I'm currently writing an application with a web front end which has a sequence of pages which populate a domain model, (in a wizard style).
After each page has been submitted the populated domain object(s) should be persisted to the database.
I'd like to avoid a database hit, when the user submits a page, but has made no changes to the domain model, for efficiency and auditing reasons.
Can anyone out there give me advice on the best way to accomplish this?
Currently I'm trying to use the session-per-conversation approach, as this allows me to let Hibernate manage the dirty checking, and only update actual changes to the database on calling merge(). If I use session-per-request, then HIbernate will always perform an update to the database on reattachment of the domain objects, even if no changes have been made.
Question is - is this the best approach? Should I still be using the session-per-conversation approach when I am having intermediate save-points which flush the session and obviously violate the atomicity of the transaction?
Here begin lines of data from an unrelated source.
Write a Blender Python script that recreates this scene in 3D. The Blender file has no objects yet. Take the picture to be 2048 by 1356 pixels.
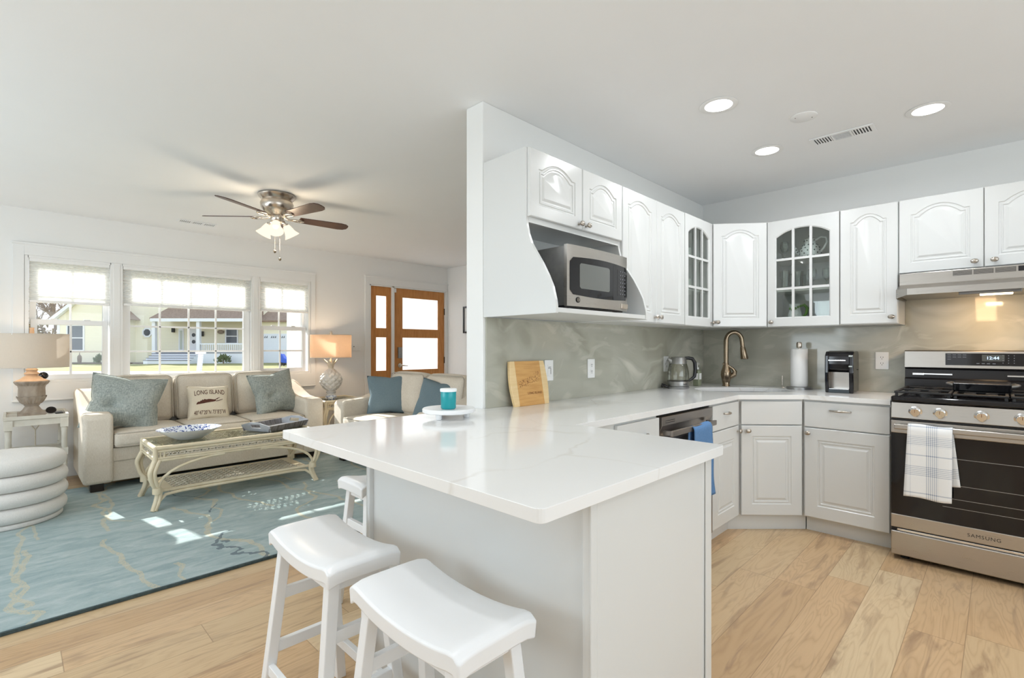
import bpy, bmesh, math, random
from mathutils import Matrix, Vector
random.seed(7)
C = bpy.context.scene.collection
SC = bpy.context.scene
PI = math.pi
CEIL = 2.5
# ---------------------------------------------------------------- camera
TH = math.atan2(977, 988)                 # the view turns this far from +y side to +x side
cam_d = bpy.data.cameras.new('camera'); cam = bpy.data.objects.new('camera', cam_d); C.objects.link(cam)
cam_d.sensor_width = 36; cam_d.lens = 988 / 2048 * 36
cam_d.shift_y = (695 - 678) / 2048
cam_d.clip_start = .05; cam_d.clip_end = 300
cam.location = (0, 0, 1.23); cam.rotation_euler = (PI / 2, 0, -(PI / 2 - TH))
SC.camera = cam
SC.view_settings.view_transform = 'Standard'; SC.view_settings.look = 'None'
SC.view_settings.gamma = 1; SC.view_settings.use_curve_mapping = False
SC.view_settings.exposure = 0.17
SC.cycles.use_denoising = True
SC.cycles.max_bounces = 9; SC.cycles.diffuse_bounces = 5; SC.cycles.glossy_bounces = 4
SC.cycles.transmission_bounces = 8; SC.cycles.transparent_max_bounces = 16
SC.cycles.caustics_reflective = False; SC.cycles.caustics_refractive = False
SC.cycles.sample_clamp_indirect = 5
# ---------------------------------------------------------------- sky, sun, added fill lamps
W = bpy.data.worlds.new('sky'); SC.world = W; W.use_nodes = True
wn = W.node_tree.nodes; wl = W.node_tree.links
bg = wn['Background']
tc = wn.new('ShaderNodeTexCoord'); sp = wn.new('ShaderNodeSeparateXYZ'); cr = wn.new('ShaderNodeValToRGB')
wl.new(tc.outputs['Generated'], sp.inputs[0]); wl.new(sp.outputs['Z'], cr.inputs['Fac']); wl.new(cr.outputs[0], bg.inputs['Color'])
cr.color_ramp.elements[0].color = (.93, .96, 1, 1); cr.color_ramp.elements[1].color = (.55, .75, 1, 1)
bg.inputs['Strength'].default_value = 1.5
def lamp(name, kind, loc, energy, color=(1, 1, 1), **kw):
    d = bpy.data.lights.new(name, kind); d.energy = energy; d.color = color
    o = bpy.data.objects.new(name, d); C.objects.link(o); o.location = loc
    for k, v in kw.items(): setattr(d, k, v)
    return o
def aim(o, d):
    o.rotation_euler = Vector(d).to_track_quat('-Z', 'Y').to_euler()
EL, AZ = math.radians(30.5), math.radians(9.5)
sun = lamp('sun', 'SUN', (0, 20, 15), 9.5, (1, .97, .92), angle=.009)
aim(sun, (math.sin(AZ) * math.cos(EL), -math.cos(AZ) * math.cos(EL), -math.sin(EL)))
# added fill lamps at two made-up windows, tilted up to brighten the ceiling
o = lamp('fill_light_left', 'AREA', (-2.44, 3.9, 1.45), 78, (.78, .91, 1), shape='RECTANGLE', size=3.6, size_y=1.7); aim(o, (1, 0, .75))
o = lamp('fill_light_rear', 'AREA', (.9, -2.34, 1.45), 44, (.80, .92, 1), shape='RECTANGLE', size=4.2, size_y=1.8); aim(o, (0, 1, 1.05))

# ---------------------------------------------------------------- materials
def _bs(m): return m.node_tree.nodes['Principled BSDF']
MATS = {}
def mat(name, col, rough=.5, metal=0, spec=.5, **kw):
    m = bpy.data.materials.new(name); m.use_nodes = True; b = _bs(m)
    b.inputs['Base Color'].default_value = (*col, 1); b.inputs['Roughness'].default_value = rough
    b.inputs['Metallic'].default_value = metal; b.inputs['Specular IOR Level'].default_value = spec
    for k, v in kw.items(): b.inputs[k.replace('_', ' ')].default_value = v
    MATS[name] = m
    return m
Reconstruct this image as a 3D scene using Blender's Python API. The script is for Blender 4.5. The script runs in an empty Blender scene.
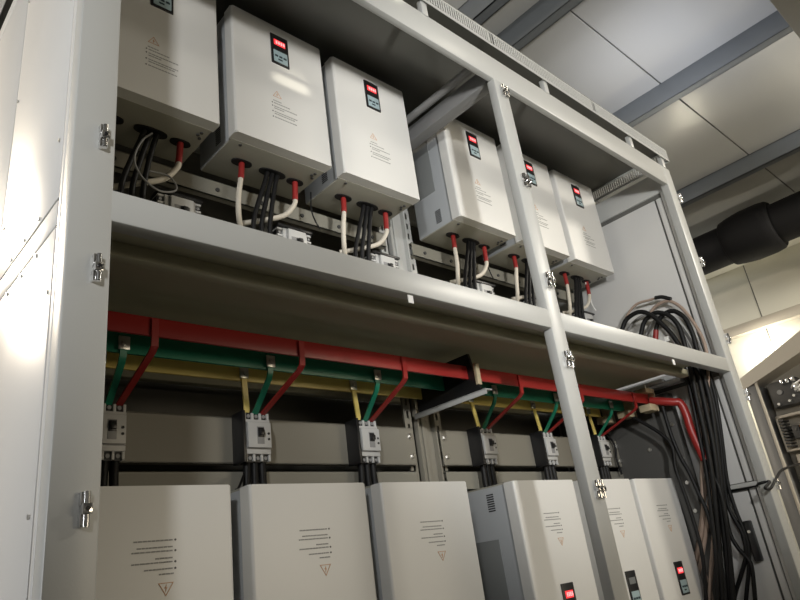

I think my session-per-request alternatives are:
1) Activate the select-before-update Hibernate feature to select the object and only update it if it differs - obviously this still invloves a hit to the database, (albeit less expensive), but there has been no update which satisfies auditing requirements.
2) Perform manual dirty-checking before deciding whether to perform an update or merge.
Any advice on this would be appreciated there doesnt seem to be much material on this, even though the Hibernate team recommended using long conversations in the original Hibernate In Action book.